In Minnesota's growing cannabis industry, retailers like Sweet Leaves are on high alert for such announcements.
"Our head council helps keep up on the ever changing laws," said Adam Hoffman, one of four friends who decided to bring a "premiere cannabis dispensary" to Minneapolis' North Loop.
Open since May, Sweet Leaves is one of the social equity applicants waiting to find out if it has secured a lottery spot, Hoffman says, which would allow them to offer weed in flower form in addition to the organic, vegan and gluten-free THC and CBD edibles and drinks they sell now.
That state Office of Cannabis Management announcement could come by the end of this year.
In the meantime, Minneapolis is setting city rules, approving cannabis business zoning regulations Thursday on a 12-1 vote. The passage included deciding against a measure that would have required a set spatial distance between each dispensary.

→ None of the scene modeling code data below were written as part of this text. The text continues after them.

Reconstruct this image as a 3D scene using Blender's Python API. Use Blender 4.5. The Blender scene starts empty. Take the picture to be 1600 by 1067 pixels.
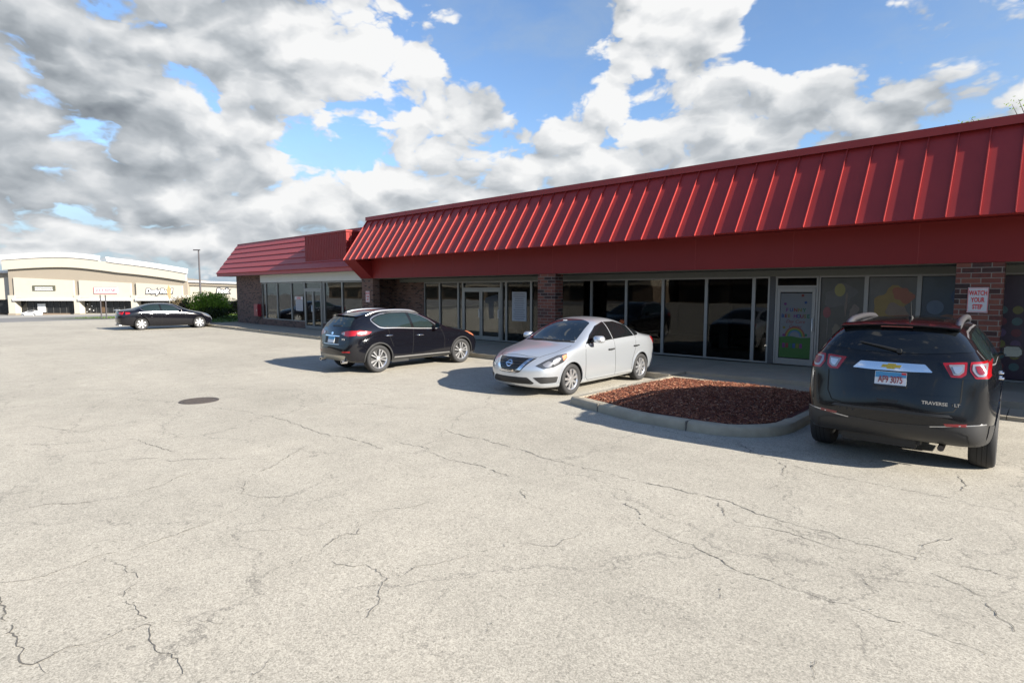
import bpy, bmesh, math, random
from mathutils import Vector, Matrix
from mathutils.bvhtree import BVHTree
R = math.radians
rng = random.Random(7)
SC = bpy.context.scene
COL = SC.collection

# ------------------------------------------------------------------ camera, sky, sun, exposure
CAM_H, YAW, PITCH = 2.12, 43.2234, 5.0443
cd = bpy.data.cameras.new('camera'); cam = bpy.data.objects.new('camera', cd); COL.objects.link(cam)
cd.sensor_width = 36.0; cd.lens = 36.0 * 895.0 / 1600.0; cd.clip_start = 0.1; cd.clip_end = 3000
cam.location = (0, 0, CAM_H); cam.rotation_euler = (R(90 - PITCH), 0, R(YAW))
SC.camera = cam

SUN_EL, SUN_AZ = 24.0, 9.0          # azimuth from +X towards +Y
sdir = Vector((math.cos(R(SUN_EL)) * math.cos(R(SUN_AZ)), math.cos(R(SUN_EL)) * math.sin(R(SUN_AZ)), math.sin(R(SUN_EL))))
sl = bpy.data.lights.new('sun', 'SUN'); sl.energy = 5.0; sl.angle = R(0.55); sl.color = (1.0, 0.93, 0.82)
so = bpy.data.objects.new('sun', sl); COL.objects.link(so); so.location = (30, 5, 30)
so.rotation_euler = sdir.to_track_quat('Z', 'Y').to_euler()
SC.view_settings.view_transform = 'Standard'; SC.view_settings.look = 'None'
EXPF = 2.8
SC.view_settings.exposure = math.log2(EXPF); SC.view_settings.gamma = 1.0
SC.cycles.max_bounces = 8; SC.cycles.transparent_max_bounces = 12; SC.cycles.use_denoising = True
SC.cycles.sample_clamp_indirect = 6.0


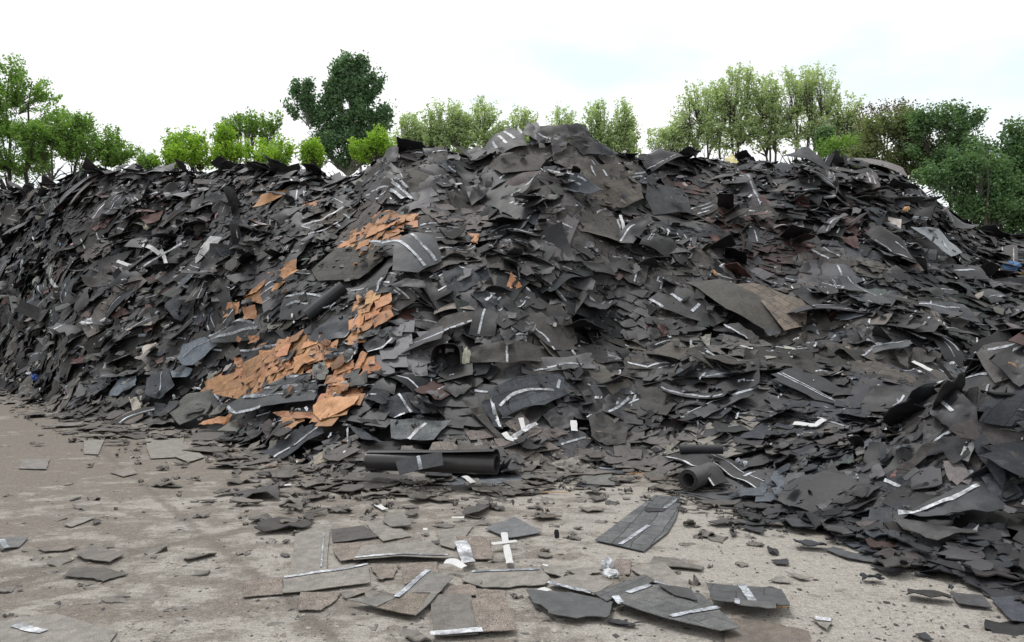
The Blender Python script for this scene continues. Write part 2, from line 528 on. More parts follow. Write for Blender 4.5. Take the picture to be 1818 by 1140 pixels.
def batch_arrays(B, th, tint, uvflag, tint_back=None):
    """V (N, 2*n1, 3), tint, uvm"""
    N, nu, nv = B.N, B.nu, B.nv
    n1 = (nu + 1) * (nv + 1)
    top = B.top.reshape(N, n1, 3)
    bot = top - B.e3[:, None, :] * th[:, None, None]
    V = np.concatenate([top, bot], 1)
    t = np.repeat(tint[:, None, :], n1, 1)
    tb = np.repeat((tint if tint_back is None else tint_back)[:, None, :], n1, 1)
    T = np.concatenate([t, tb], 1)
    off = rng.uniform(0, 3, (N, 2))
    U = np.zeros((N, n1, 3))
    U[..., 0] = B.ue.reshape(N, n1) * B.L[:, None] + off[:, :1]
    U[..., 1] = B.ve.reshape(N, n1) * B.W[:, None] + off[:, 1:]
    U[..., 2] = uvflag[:, None]
    return V, T, np.concatenate([U, U], 1)

def ribbon_arrays(B, sel, v0, hw, u0, u1, n=8):
    """pale strips lying on the top face of the selected pieces"""
    S = Batch()
    for k in ('C', 'L', 'W', 'e1', 'e2', 'e3', 'bend', 'twist', 'curl', 'bend2', 'ph', 'rip', 'crm', 'fold', 'fu', 'taper', 'skew'):
        setattr(S, k, getattr(B, k)[sel])
    S.N = len(sel)
    t = np.linspace(0, 1, n + 1)[None, :, None]
    u = (u0[:, None, None] * (1 - t) + u1[:, None, None] * t) * np.ones((1, 1, 2))
    v = np.stack([v0 - hw / S.W, v0 + hw / S.W], -1)[:, None, :] * np.ones((1, n + 1, 1))
    V = surf_eval(S, u, v, 0.0035).reshape(S.N, -1, 3)
    a = np.arange(n) * 2
    Fc = np.stack([a, a + 2, a + 3, a + 1], -1)
    return V, Fc

# ------------------------------------------------------------------ colour zones over the heap
def zone_colours(px, py, n):
    r = rng.random(n)
    K = np.array([PAL[k][0] for k in 'KBWDGSTLORVN'])
    A = np.array([PAL[k][1] for k in 'KBWDGSTLORVN'])
    ids = np.zeros(n, int)
    base = {'K': .30, 'B': .10, 'W': .20, 'D': .30, 'G': .035, 'S': .008, 'T': .008, 'L': .003, 'O': .0, 'R': .007, 'V': .0, 'N': .01}
    order = 'KBWDGSTLORVN'
    P = np.tile(np.array([base[k] for k in order]), (n, 1))
    ix = {k: i for i, k in enumerate(order)}
    left = np.clip((520 - px) / 300, 0, 1)
    low_left = left * np.clip((py - 480) / 180, 0, 1)
    P[:, ix['W']] += .30 * left; P[:, ix['G']] += .05 * left + .45 * low_left; P[:, ix['R']] += .035 * left; P[:, ix['N']] += .03 * left
    red = np.exp(-((px - 1370) / 150) ** 2 - ((py - 410) / 90) ** 2)
    P[:, ix['R']] += .28 * red
    orange = np.exp(-((px - 560) / 120) ** 2 - ((py - 670) / 90) ** 2) + .6 * np.exp(-((px - 560) / 110) ** 2 - ((py - 500) / 70) ** 2)
    P[:, ix['O']] += .14 * orange
    P[:, ix['B']] += .35 * np.exp(-((px - 760) / 160) ** 2 - ((py - 700) / 130) ** 2)
    rl = np.clip((px - 1300) / 150, 0, 1) * np.clip((py - 740) / 60, 0, 1)
    P[:, ix['K']] += .5 * rl; P[:, ix['B']] += .2 * rl; P[:, ix['W']] *= (1 - .7 * rl)
    P[:, ix['W']] += .25 * np.exp(-((px - 950) / 220) ** 2 - ((py - 330) / 90) ** 2)
    P[:, ix['T']] += .06 * np.exp(-((px - 1480) / 130) ** 2 - ((py - 630) / 60) ** 2)
    P /= P.sum(1, keepdims=True)
    cs = P.cumsum(1)
    ids = (r[:, None] > cs).sum(1).clip(0, 11)
    rgb = K[ids] * np.clip(rng.lognormal(-.62, .62, (n, 1)), .18, 2.4) * rng.uniform(.95, 1.05, (n, 3))
    return np.concatenate([rgb, A[ids][:, None]], 1), ids
# ------------------------------------------------------------------ shingles that can be told apart: outline as seen, colour, details
# (colour, outline in photo pixels, {s: strips, b: bend, k: course lines, t: torn edge, l: label, h: extra lift})
TR = []
def tr(c, pts, **kw):
    TR.append((c, np.array(pts, float).reshape(-1, 2), kw))
# --- on the concrete in front
tr('W', [649,931,687,921,730,952,680,962], l="dark grey shingle at the back edge of the scattered group on the concrete", c2='G')
tr('W', [588,942,646,936,673,955,591,967])
tr('S', [591,969,656,966,670,976,632,996,605,1000,593,986])
tr('G', [776,942,841,935,827,952,806,976,782,969])
tr('S', [810,955,868,955,875,995,830,995], l="speckled brown shingle on the concrete just left of the white tape cross")
tr('U', [861,942,913,921,962,948,906,960], c2=(.105,.11,.115), l="blue-grey four-sided shingle on the concrete behind the white tape cross")
tr('G', [526,938,586,936,579,1017,513,1024], s=[([575,950,570,1010], 't', .012)], l="upright grey rectangular shingle on the concrete, the tallest of the scattered group")
tr('S', [656,1003,711,1003,700,1024,670,1029], t=.02)
tr('S', [533,1054,605,1053,594,1068,570,1085,529,1085])
tr('W', [605,1058,671,1040,653,1051,612,1064], c2='S')
tr('S', [435,1030,502,1026,502,1056,433,1062], k=0, l="speckled brown shingle end poking out left of the long grey strip")
tr('G', [503,1027,653,1004,658,1037,503,1057], s=[([504,1030,560,1021,610,1014,652,1007], 'w', .04)], l="long grey shingle on the concrete with a pale tape along its top edge")
tr('S', [712,1001,776,998,779,1029,759,1020,718,1041])
tr('G', [642,977,765,969,810,997,700,996,627,1001], s=[([630,998,700,993,795,993], 'w', .035)], b=.015, l="grey shingle with slanted end and tape along its lower edge, beside the crumpled tape")
tr('S', [783,1044,844,1037,846,1059,786,1061])
tr('S', [844,1048,896,1051,897,1066,844,1070])
tr('W', [764,1061,836,1060,849,1131,772,1135], c2=(.115,.108,.10), l="large dark grey square shingle at the bottom edge of the scattered group")
tr('S', [836,1072,897,1067,919,1126,849,1130], l="large speckled brown shingle right of the dark grey square one")
tr('S', [668,1087,721,1060,765,1061,738,1102], c2=(.13,.115,.1))
tr('G', [615,1073,704,1066,759,1020,806,1034,745,1095,738,1102,765,1061,721,1060,668,1087], s=[([704,1070,730,1048,760,1022], 't', .04)], c2=(.135,.13,.122), l="folded grey shingle with a diagonal tape in the middle of the concrete")
tr('G', [836,1017,960,1013,976,1029,967,1041,905,1045,858,1045,820,1034], s=[([838,1019,900,1017,958,1015], 't', .035)], t=.012, l="grey shingle with torn lower edge right of the crumpled pale tape")
tr('W', [960,1003,1005,1010,998,1031,967,1020], c2='G', t=.02)
tr('W', [1006,1013,1053,1007,1070,1017,1025,1024], c2='G', t=.02)
tr('G', [971,1039,1032,1024,1090,1041,1056,1063,1012,1051], s=[([972,1042,1015,1052,1050,1061], 't', .04)])
tr('S', [1094,993,1121,995,1118,1020,1087,1024], c2=(.15,.13,.12))
tr('W', [1285,1099,1354,1102,1436,1123,1440,1145,1290,1145], c2=(.11,.095,.08), l="brown-grey shingle running out of the bottom edge at the right of the scattered group")
tr('K', [1083,1099,1148,1106,1128,1114,1080,1106], t=.02)
tr('K', [933,1056,1012,1060,1089,1078,1077,1107,1025,1107,974,1099,947,1080], t=.015, c2=(.062,.064,.066), l="dark shingle with jagged lower edge, the nearest dark piece left of centre")
tr('G', [1118,1010,1179,1001,1227,1048,1207,1054,1145,1031], s=[([1148,1032,1180,1043,1208,1054], 't', .035)])
tr('B', [1053,1063,1145,1029,1162,1041,1077,1079], k=.7, c2=(.08,.083,.085))
tr('B', [1089,1073,1148,1051,1183,1051,1224,1068,1104,1089], s=[([1092,1074,1105,1088], 't', .05), ([1115,1066,1155,1051], 't', .04)], c2=(.10,.10,.10))
tr('B', [1100,1087,1241,1066,1314,1130,1278,1137,1183,1114], s=[([1190,1112,1230,1104,1276,1094], 't', .04)], k=.5, c2=(.085,.088,.09), l="big blue-grey shingle with a pale diagonal strip at the bottom right of centre")
tr('K', [1254,1051,1388,1063,1403,1094,1265,1084], s=[([1316,1055,1338,1088], 't', .05)], k=.8, c2=(.06,.062,.066), l="dark rectangular shingle crossed by one pale tape, right end of the scattered group")
tr('K', [1166,1053,1227,1065,1239,1087,1196,1075], h=.03, c2=(.045,.045,.047))
tr('K', [1306,1087,1379,1090,1378,1102,1309,1097], s=[([1309,1087,1309,1097], 't', .03)], c2=(.08,.082,.08), h=.02)
tr('B', [1056,960,1162,880,1210,883,1200,921,1186,945,1143,980], s=[([1101,969,1125,953,1152,934], 't', .035), ([1180,904,1208,884], 't', .035)], k=1, c2=(.085,.09,.095), l="blue-grey shingle strip lying alone on the concrete between roll and scattered group")
tr('K', [1147,902,1183,906,1176,911,1152,911], t=.01)
for q in ([1302,931,1318,933,1312,938],[1313,938,1335,924,1357,930,1355,950],[1369,995,1398,993,1400,1003,1376,1002],[1205,900,1219,905,1210,911],[1295,942,1308,948,1300,956],
          [1329,893,1350,895,1340,900],[1346,901,1370,902,1358,906]):
    tr('K', q, t=.008)
tr('G', [1362,1031,1386,1022,1407,1036,1385,1035], t=.01)
tr('G', [1393,1017,1444,1027,1420,1030], t=.01)
tr('K', [1465,977,1478,972,1520,983,1569,991,1564,1001,1506,993], c2=(.06,.062,.066), t=.006, l="long narrow speckled black shingle lying alone on pale concrete at right")
tr('K', [1544,1005,1581,1000,1609,1019,1578,1023], t=.006)
tr('K', [1422,936,1451,924,1482,942,1468,948], t=.01)
tr('B', [1482,957,1540,955,1571,969,1513,974], t=.01)
tr('B', [1574,972,1602,967,1650,978,1626,988], t=.01)
tr('K', [1638,998,1670,991,1697,996,1694,1013,1660,1008], t=.015)
tr('K', [1713,1036,1745,1033,1807,1055,1762,1061], t=.015)
tr('K', [1686,1055,1745,1060,1762,1082,1701,1075], c2=(.05,.05,.053), l="dark shingle flat on the concrete near the bottom right corner, left of the cut-off one")
tr('B', [1757,1065,1830,1063,1830,1106,1797,1107,1780,1092], t=.01, l="dark shingle cut off by the right edge near the bottom corner")
tr('G', [1437,1099,1478,1106,1468,1121], l="small grey shingle scrap with white tape at bottom right", s=[([1447,1102,1475,1106], 'w', .045)])
tr('K', [1624,1126,1643,1125,1658,1137,1640,1136], t=.01)
tr('G', [-10,957,26,955,51,955,34,972,3,979], s=[([3,960,12,977], 't', .04)], c2=(.10,.10,.10), l="grey shingle scrap cut off by the left edge on the concrete")
tr('W', [65,974,116,964,137,972,120,977,79,980], c2=(.13,.115,.1), t=.012)
tr('W', [132,984,161,971,222,986,195,1001,147,993], c2=(.115,.105,.095), t=.012)
tr('W', [111,1024,127,1010,185,1008,227,1020,181,1034,137,1027], c2=(.075,.07,.064), t=.015, l="dark torn shingle alone on the concrete at lower left")
tr('G', [113,933,137,919,171,919,127,936])
tr('W', [164,928,172,924,181,926,170,932], t=.006)
tr('G', [-20,1106,99,1090,209,1123,185,1155,-20,1155], s=[([28,1112,50,1120,78,1125], 'w', .06)], l="large dusty grey sheet at the bottom left corner with white smears")
tr('W', [347,889,387,887,376,892], t=.004)
tr('G', [195,839,233,830,243,841,219,847], c2=(.155,.14,.125))
tr('G', [41,817,89,815,82,834,34,832], c2=(.15,.14,.13))
tr('G', [149,782,185,782,174,808,149,806])
tr('G', [257,779,328,774,320,812,267,815])
tr('G', [310,812,328,786,363,813,334,822])
tr('B', [784,839,889,836,954,832,954,851,882,860,786,863], k=1, s=[([925,850,953,847], 'w', .03)], c2=(.085,.095,.11), l="blue-grey shingle lying flat under the right end of the long black roll")
tr('K', [1180,876,1219,866,1288,870,1319,885,1288,893,1219,877], t=.008, c2=(.045,.048,.052), l="long flat black shingle on the concrete in front of the small grey roll")
tr('B', [1061,828,1117,826,1112,842,1058,840], s=[([1064,832,1110,836], 't', .03)])
tr('K', [1018,862,1045,852,1075,860,1050,868], t=.006)
tr('G', [1032,838,1085,840,1092,864,1034,860], c2=(.11,.11,.105))
tr('G', [968,823,1010,812,1030,825,1000,836])
tr('W', [1120,825,1180,826,1195,866,1150,850], c2=(.09,.085,.078))
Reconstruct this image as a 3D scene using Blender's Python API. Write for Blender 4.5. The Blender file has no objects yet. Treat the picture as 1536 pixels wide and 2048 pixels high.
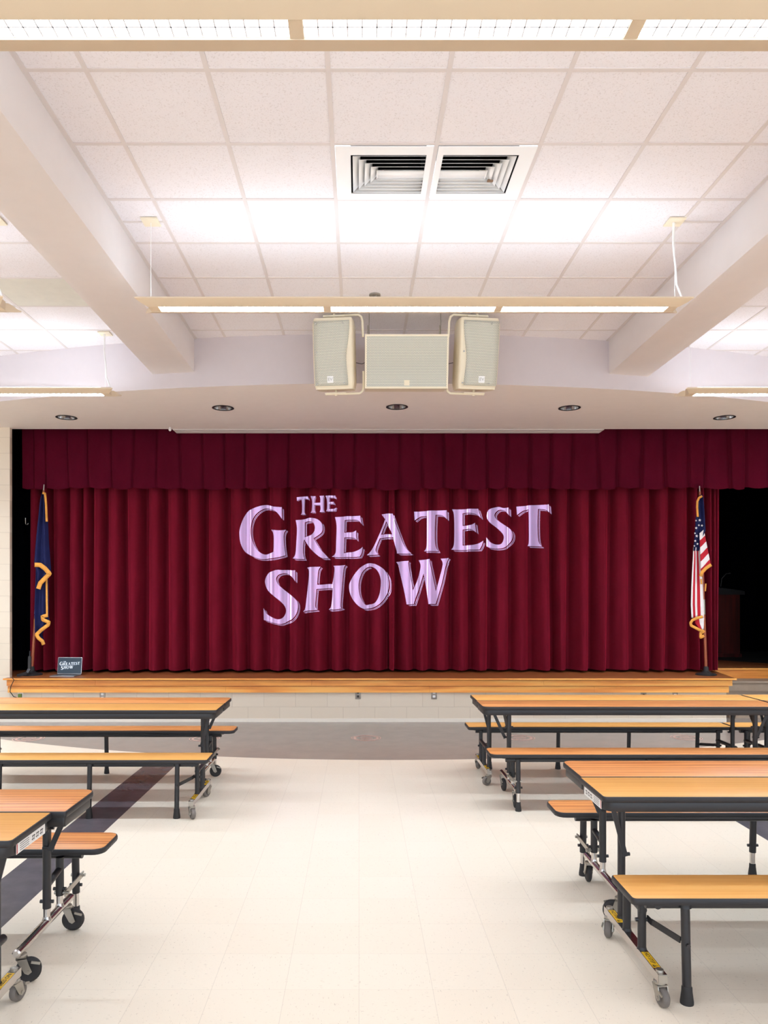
import bpy, math, random
from mathutils import Vector, Matrix

# ------------------------------------------------------------------ scene, camera, world, exposure
S = bpy.context.scene
COL = S.collection
F = 1477.0            # focal length in pixels of the 1536 x 2048 frame
EYE = 1.631           # camera height
VX, VY = 718.0, 1189.0  # where straight-ahead falls in the frame

cam_data = bpy.data.cameras.new('camera')
cam_data.sensor_fit = 'VERTICAL'
cam_data.sensor_height = 36.0
cam_data.lens = 36.0 * F / 2048.0
cam_data.shift_x = (768.0 - VX) / 2048.0
cam_data.shift_y = (VY - 1024.0) / 2048.0
cam_data.clip_start = 0.05
cam = bpy.data.objects.new('camera', cam_data)
cam.location = (0, 0, EYE)
cam.rotation_euler = (math.pi / 2, 0, 0)
COL.objects.link(cam)
S.camera = cam

S.view_settings.view_transform = 'Standard'
S.view_settings.look = 'None'
S.view_settings.gamma = 1.0
S.view_settings.use_curve_mapping = False
S.view_settings.exposure = 0.60
S.cycles.use_denoising = True
S.cycles.max_bounces = 10
S.cycles.diffuse_bounces = 5
S.cycles.sample_clamp_indirect = 6.0

WORLD_STRENGTH = 1.75
PENDANT_UP = 6.5
PENDANT_DOWN = 7.0
PENDANT_BAY = 95.0
PENDANT_STAGE = 64.0     # the row of lamps nearest the stage
TITLE_POWER = 37.0
world = bpy.data.worlds.new('world')
S.world = world
world.use_nodes = True
world.node_tree.nodes['Background'].inputs[0].default_value = (0.85, 0.985, 1.12, 1)
world.node_tree.nodes['Background'].inputs[1].default_value = WORLD_STRENGTH


# ------------------------------------------------------------------ materials
def lin(c):
    c = c / 255.0
    return c / 12.92 if c <= 0.04045 else ((c + 0.055) / 1.055) ** 2.4


def rgb(r, g, b):
    return (lin(r), lin(g), lin(b), 1.0)


class N:
    """small node-building helper"""
    def __init__(self, name):
        self.m = bpy.data.materials.new(name)
        self.m.use_nodes = True
        self.t = self.m.node_tree
        self.b = self.t.nodes['Principled BSDF']

    def node(self, kind, **kw):
        n = self.t.nodes.new(kind)
        for k, v in kw.items():
            setattr(n, k, v)
        return n

    def link(self, a, b):
        self.t.links.new(a, b)

    def put(self, sock, v):
        if hasattr(v, 'is_output'):
            self.t.links.new(v, sock)
        else:
            sock.default_value = v

    def math(self, op, a, b=0.0, c=None):
        n = self.node('ShaderNodeMath', operation=op)
        self.put(n.inputs[0], a)
        self.put(n.inputs[1], b)
        if c is not None:
            self.put(n.inputs[2], c)
        return n.outputs[0]

    def mix(self, fac, a, b):
        n = self.node('ShaderNodeMix', data_type='RGBA')
        self.put(n.inputs[0], fac)
        self.put(n.inputs[6], a)
        self.put(n.inputs[7], b)
        return n.outputs[2]

    def ramp(self, fac, stops):
        n = self.node('ShaderNodeValToRGB')
        while len(n.color_ramp.elements) < len(stops):
            n.color_ramp.elements.new(0.5)
        for e, (p, c) in zip(n.color_ramp.elements, stops):
            e.position = p
            e.color = c
        self.put(n.inputs[0], fac)
        return n.outputs[0]

    def coords(self, scale=(1, 1, 1), kind='Object', jitter=False):
        tc = self.node('ShaderNodeTexCoord')
        v = tc.outputs[kind]
        if jitter:
            oi = self.node('ShaderNodeObjectInfo')
            cx = self.node('ShaderNodeCombineXYZ')
            k = self.math('MULTIPLY', oi.outputs['Random'], 37.0)
            for i in range(3):
                self.link(k, cx.inputs[i])
            a = self.node('ShaderNodeVectorMath', operation='ADD')
            self.link(v, a.inputs[0])
            self.link(cx.outputs[0], a.inputs[1])
            v = a.outputs[0]
        mp = self.node('ShaderNodeMapping')
        mp.inputs['Scale'].default_value = scale
        self.link(v, mp.inputs['Vector'])
        return mp.outputs[0]

    def noise(self, vec, scale, detail=3.0, rough=0.55, dist=0.0):
        n = self.node('ShaderNodeTexNoise')
        self.link(vec, n.inputs['Vector'])
        n.inputs['Scale'].default_value = scale
        n.inputs['Detail'].default_value = detail
        n.inputs['Roughness'].default_value = rough
        n.inputs['Distortion'].default_value = dist
        return n.outputs['Fac']

    def bump(self, h, strength=0.2, dist=0.01):
        n = self.node('ShaderNodeBump')
        n.inputs['Strength'].default_value = strength
        n.inputs['Distance'].default_value = dist
        self.link(h, n.inputs['Height'])
        self.link(n.outputs[0], self.b.inputs['Normal'])


def plain(name, col, rough=0.5, metal=0.0, spec=0.5, noise=0.0):
    n = N(name)
    n.b.inputs['Roughness'].default_value = rough
    n.b.inputs['Metallic'].default_value = metal
    n.b.inputs['Specular IOR Level'].default_value = spec
    if noise > 0:
        f = n.noise(n.coords(jitter=True), 9.0, 4.0)
        d = tuple(c * (1 - noise) for c in col[:3]) + (1,)
        n.link(n.ramp(f, [(0.3, d), (0.7, col)]), n.b.inputs['Base Color'])
    else:
        n.b.inputs['Base Color'].default_value = col
    return n.m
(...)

"Just taking away the spacing requirements is a real blunt, no pun intended, it's a very blunt use of our zoning policy," Ward 13 council member Linea Palmisano said during a pre-vote discussion. "We have a great responsibility here to wade into this cautiously because we will never be able to go backwards."
"We can always go back and revisit this ordinance," said Ward 6 council member Jamal Osman, who co-authored the ordinance with council member Aurin Chowdhury, Ward 12.
The authors explained the lack of buffer is to encourage healthy competition and avoid existing out-of-state cannabis corporations from taking over an area where startups like Sweet Leaves may also want to sell.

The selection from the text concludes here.